WHAT IS ASKED ▸ Wherever a line below holds the word "from", copy that line.

-- BEGIN PROVIDED ENTRIES --

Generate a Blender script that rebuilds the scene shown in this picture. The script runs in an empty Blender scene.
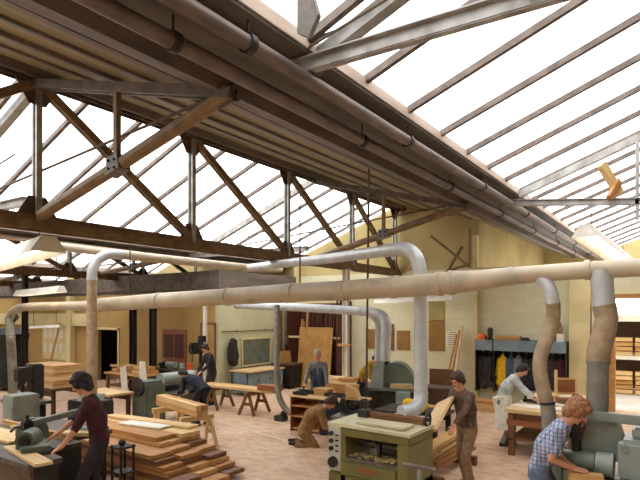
import bpy, bmesh, math, random
from mathutils import Vector, Matrix, noise
random.seed(7)
C = bpy.context.scene.collection
PI = math.pi
V = Vector
# ---------------------------------------------------------------- camera frame: the hall's axes are X (along the back wall) and Y (along the valleys)
F, CX, HY, EYE = 530.0, 320.0, 313.0, 2.62
TH = math.radians(34.9); S_, C_ = math.sin(TH), math.cos(TH)
def D(px, py, d):                      # point seen at a pixel of the photograph, d metres in front of the camera
    a = (px-CX)/F
    return V((d*(-S_+a*C_), d*(C_+a*S_), EYE-(py-HY)/F*d))
def ZH(px, py, z):                     # same, at a known height
    return D(px, py, (EYE-z)*F/(py-HY))
# ---------------------------------------------------------------- materials
def lin(v):
    v /= 255.0
    return v/12.92 if v <= .04045 else ((v+.055)/1.055)**2.4
def col(r, g, b): return (lin(r), lin(g), lin(b), 1)
def mat(name, c1, c2=None, scale=(4,4,4), rough=.6, metal=0, bump=0, detail=6, lo=.35, hi=.65, c3=None, bscale=None, coord='Object'):
    m = bpy.data.materials.new(name); m.use_nodes = True
    nt = m.node_tree; b = nt.nodes['Principled BSDF']
    b.inputs['Roughness'].default_value = rough; b.inputs['Metallic'].default_value = metal
    b.inputs['Base Color'].default_value = col(*c1)
    if c2 or bump:
        tc = nt.nodes.new('ShaderNodeTexCoord'); mp = nt.nodes.new('ShaderNodeMapping')
        if not hasattr(scale, '__len__'): scale = (scale,)*3
        mp.inputs['Scale'].default_value = scale
        nt.links.new(tc.outputs[coord], mp.inputs[0])
        n = nt.nodes.new('ShaderNodeTexNoise'); n.inputs['Scale'].default_value = 1; n.inputs['Detail'].default_value = detail
        nt.links.new(mp.outputs[0], n.inputs['Vector'])
        if c2:
            r = nt.nodes.new('ShaderNodeValToRGB'); e = r.color_ramp.elements
            e[0].position = lo; e[0].color = col(*c1); e[1].position = hi; e[1].color = col(*c2)
            if c3:
                x = e.new((lo+hi)/2); x.color = col(*c3)
            nt.links.new(n.outputs[0], r.inputs[0]); nt.links.new(r.outputs[0], b.inputs['Base Color'])
        if bump:
            bp = nt.nodes.new('ShaderNodeBump'); bp.inputs['Strength'].default_value = bump; bp.inputs['Distance'].default_value = .02
            nt.links.new(n.outputs[0], bp.inputs['Height']); nt.links.new(bp.outputs[0], b.inputs['Normal'])
    return m
def emis(name, c, s):
    m = bpy.data.materials.new(name); m.use_nodes = True
    b = m.node_tree.nodes['Principled BSDF']
    b.inputs['Base Color'].default_value = col(*c)
    b.inputs['Emission Color'].default_value = col(*c); b.inputs['Emission Strength'].default_value = s
    return m
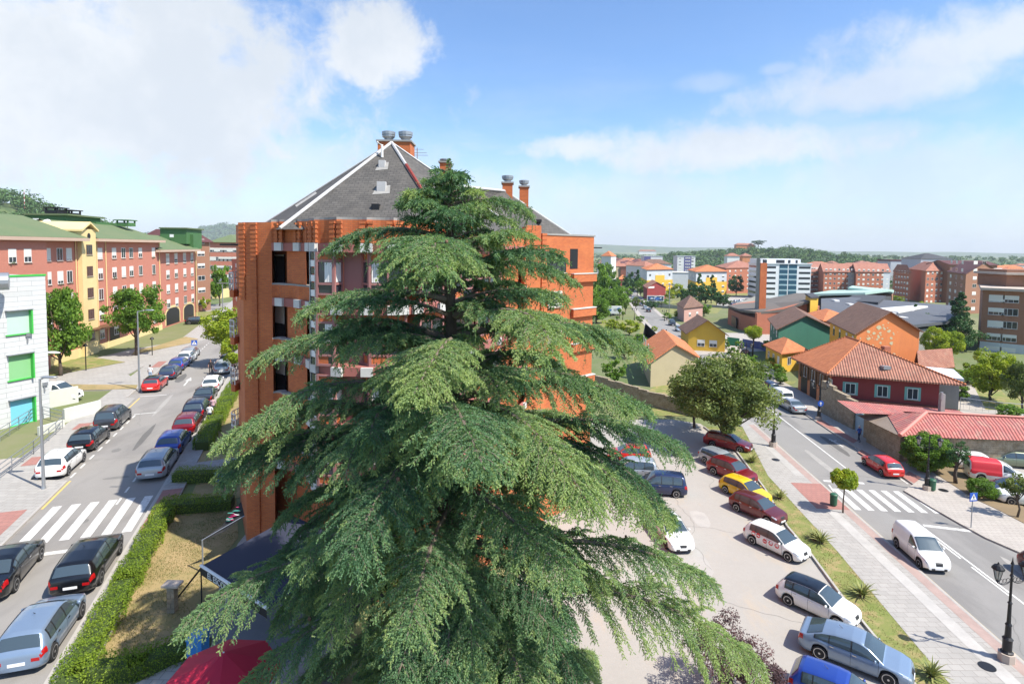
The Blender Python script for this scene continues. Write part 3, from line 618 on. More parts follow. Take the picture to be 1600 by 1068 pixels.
def car(tn,paint,loc,hd,label,cat='car',group=None,roof=None,spokes=5,z=None,extra=None,rimdark=False):
    """loc xy of the centre on the ground, hd heading (direction the bonnet points)"""
    T=CT[tn]; Pm=carmeshes(tn); L=T['L']
    name={'cargo_van':'delivery_van','panel_van':'delivery_van'}.get(tn,'parked_car')
    zz=(gz(loc[0],loc[1]) if z is None else z)+.012
    t=thing(name,(loc[0],loc[1],zz),label,cat,group,math.atan2(hd[1],hd[0]))
    pm=PAINTS[paint]
    def pt(nm,me,colored=False):
        if colored:
            k=(me.name,paint,roof)
            if k not in BODY:
                c=me.copy(); c.materials[0]=pm; BODY[k]=c
            me=BODY[k]
        return link(nm,me,t)
    pt('body',Pm['body'],True)
    for k in ('windscreen','rear_window','grille','aerial','window_surround'):
        if k=='rear_window' and tn=='cargo_van': continue
        pt(k,Pm[k])
    for k in ('side_window','headlight','tail_light','number_plate','door_seam','door_handle'):
        for me in Pm[k]: pt(k,me)
    for me in Pm['mirror']: pt('mirror',me,True)
    if roof:
        kk=(tn,'roof',roof)
        if kk not in BODY:
            q=MB(); patch(q,T,T['rwf'][1]+.05,T['wsf'][0]-.04,7.0,10,full=True,nx=16,nv=8,off=.012); BODY[kk]=q.mesh('roof_panel',PAINTS[roof],smooth=True)
        link('roof_panel',BODY[kk],t)
    wk=(T['rw'],spokes)
    if wk not in WM: WM[wk]=wheelmeshes(T['rw'],spokes)
    for xc in (-T['wb']/2+T['xo'],T['wb']/2+T['xo']):
        for sg in (1,-1):
            w=link('wheel',WM[wk][0],t,(xc,sg*(T['W']/2-.115),T['rw']),0 if sg>0 else math.pi); link('rim',WM[wk][1],w)
    if extra: extra(t,T)
    CARS.append((t,L,T['W'])); return t
def carw(tn,paint,rear,front,side,label,lev,**k):
    """from the photo: ground contacts of the rear and front wheel on the visible side"""
    a=P(*rear,lev);b=P(*front,lev); d=(b-a);d.z=0; d.normalize(); n=Vector((-d.y,d.x,0))   # n = left of the car
    T=CT[tn]; c=(a+b)/2+n*((T['W']/2-.1)*(1 if side=='R' else -1))-d*T['xo']*0
    return car(tn,paint,(c.x,c.y),(d.x,d.y),label,z=(LZ if lev=='l' else a.z),**k)
def carl(tn,paint,s,t,label,rev=False,lev='l',dev=0,**k):
    p=LL(s,t) if lev=='l' else RR(s,t); d=LD if lev=='l' else RD
    d=Vector(d); d.rotate(Matrix.Rotation(dev,2)); d=-d if rev else d
    return car(tn,paint,p,(d.x,d.y),label,**k)
GLK='cars parked along the left kerb of the left street'; GRK='cars parked along the right kerb of the left street'
def sL(px,py): return invL(P(px,py,'l'))
# left kerb, from the crossing outwards
carw('hatch','white',(106,743),(130.5,721),'R','white hatchback parked at the left kerb beside the tall grey lamp post, nearest the crossing','l',group=GLK)
carw('hatch','black',(149.3,702.5),(168.5,685.5),'R','black hatchback parked between the white hatchback and the tall dark grey people carrier','l',group=GLK)
carw('mpv','anthracite',(185.5,670.5),(203,654.5),'R','tall dark grey people carrier with tinted rear glass at the left kerb','l',group=GLK)
carw('hatch','bright_red',(249.4,611.9),(262,601),'R','bright red hatchback parked at the left kerb behind the farther grey lamp post','l',group=GLK,roof='black')
carw('hatch','slate_blue',(273.4,592.7),(283.5,583.5),'R','slate blue hatchback parked just beyond the bright red hatchback','l',group=GLK)
carw('hatch','blue',(286.5,579),(295.5,571.5),'R','bright blue hatchback between the slate blue hatchback and a white car','l',group=GLK)
carw('hatch','white',(298.9,567.2),(307,561),'R','white hatchback parked beyond the bright blue hatchback by the crossing sign','l',group=GLK)
carw('estate','silver',(304,561),(311.5,554.5),'R','silver estate car, farthest in the row on the left kerb','l',group=GLK)
# right kerb
carw('estate','silver',(261,743.8),(276.5,720),'R','silver estate parked alone-faced at the right kerb beside the garden path','l',group=GRK,spokes=7)['label']='silver estate parked at the right kerb of the left street, nearest the garden path'
carw('hatch','blue',(285,707),(295.5,692),'R','blue hatchback at the right kerb between the silver estate and a red hatchback','l',group=GRK)
carw('hatch','dark_red',(306,676.5),(316,662),'R','dark red hatchback at the right kerb in front of the blue hatchback','l',group=GRK)
carw('crossover','dark_navy',(319,655),(328,641),'R','dark navy crossover at the right kerb beside two people in white shirts','l',group=GRK)
carw('sedan','graphite',(331,633),(339,618),'R','dark grey saloon between the navy crossover and a white car','l',group=GRK)
carw('hatch','white',(341.5,612),(348.5,600),'R','white car at the right kerb ahead of the dark grey saloon','l',group=GRK)
carw('estate','silver',(357.5,585.5),(361,573.5),'R','silver estate parked under the green tree beside the brick tower','l',group=GRK)
carw('hatch','black',(364,574),(367,563),'R','black car half hidden under the tree beyond the silver estate','l',group=GRK)
# near lane
carw('hatch','steel_blue',(81.6,1032),(126.7,964),'R','pale silver blue hatchback at the kerb in the bottom left corner','l',group=GRK,spokes=7)
carw('estate','black',(156.8,911.7),(185.5,867),'R','glossy black estate parked at the kerb by the hedge, just before the crossing','l',group=GRK,spokes=7)
carw('sedan','black',(22.6,925),(62.5,875),'R','black saloon waiting in the lane at the left edge of the view','l')
# lower car park
GP='cars parked in the gravel car park'
carw('estate','dark_red',(1108,697.5),(1160,708.5),'R','dark red estate parked in the shade under the broad tree','r',group=GP)
carw('estate','silver',(1098,723),(1139,742),'R','silver grey car between the dark red estate and the red crossover','r',group=GP)
carw('crossover','dark_red',(1111.5,740.5),(1158,759),'R','dark red crossover parked between the silver grey and the yellow cars','r',group=GP,roof='dark_red')
carw('hatch','yellow',(1131,769.5),(1178,790.5),'R','small yellow hatchback in the row along the verge','r',group=GP)
carw('hatch','burgundy',(1147.4,797.4),(1202,821.5),'R','faded burgundy hatchback between the yellow and the white stickered cars','r',group=GP)
def dots(t,T):
    q=MB()
    for k,(x,v) in enumerate(((-1.15,3.75),(-.80,4.15),(-.30,3.3),(.12,3.45),(.55,3.55))):
        for sg in (-1,1):
            vs=[];n_=14;c=spt(T,x,v)
            for j in range(n_):
                a=2*math.pi*j/n_; xx=x+.155*math.cos(a); zz=c.z+.155*math.sin(a)
                vv=min((abs(spt(T,xx,w).z-zz),w) for w in np.linspace(2,4.95,40))[1]; p=spt(T,xx,float(vv)); vs.append((xx,sg*(p.y+.008),zz))
            s=MB(); s.add(vs,[tuple(range(n_))[::(1 if sg<0 else -1)]]); link('sticker',s.mesh('sticker',STK),t)
            s=MB(); yy=c.y+.024; s.box((x-.10,min(sg*yy,sg*(yy-.004)),c.z-.022),(x+.10,max(sg*yy,sg*(yy-.004)),c.z+.022)); link('sticker_lettering',s.mesh('sticker_lettering',WHT),t)
STK=mat('sticker_red',(.62,.03,.04),.5)
carw('hatch','white',(1170.4,848),(1236,879.5),'R','white hatchback with round red stickers along its side','r',group=GP,extra=dots,spokes=10)
carw('hatch','white',(1232.6,946),(1305,980),'R','white hatchback with a black roof parked beside the steel blue car','r',group=GP,roof='black',spokes=7)
carw('liftback','steel_blue',(1280.3,1029.6),(1385.7,1071),'R','large steel blue liftback at the lower right of the car park','r',group=GP,spokes=5)
a=P(1280.3,1029.6);b=P(1385.7,1071);d=(b-a).normalized(); nn=Vector((-d.y,d.x,0)); c=(a+b)/2-nn*2.75-d*.1
car('hatch','blue',(c.x,c.y),(d.x,d.y),'blue hatchback cut off by the bottom edge below the steel blue liftback',group=GP,z=0)
carw('coupe','white',(1019,824),(1042,858),'R','white coupe with a dark sunroof parked nose towards the viewer','r',group=GP,spokes=5,extra=lambda t,T:link('sunroof',(lambda q:(patch(q,T,-.75,-.05,8.6,10,full=True,nx=8,nv=6,off=.018),q.mesh('sunroof',CG,smooth=True))[1])(MB()),t))
carw('mpv','navy',(1053,777.5),(1008,774),'L','navy blue people carrier parked facing the conifer branches','r',group=GP)
carw('mpv','silver',(1008,752),(968,750),'L','pale car showing between the conifer branches behind the navy people carrier','r',group=GP)
carw('hatch','bright_red',(1000,724),(966,722),'L','red car glimpsed through the conifer branches','r',group=GP)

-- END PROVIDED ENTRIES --

RESPONSE TO THE TASK ▸
from mathutils import Vector, Matrix, noise
The Blender Python script for this scene continues. Write part 3, from line 618 on. More parts follow. Take the picture to be 1600 by 1068 pixels.
    """from the photo: ground contacts of the rear and front wheel on the visible side"""
# left kerb, from the crossing outwards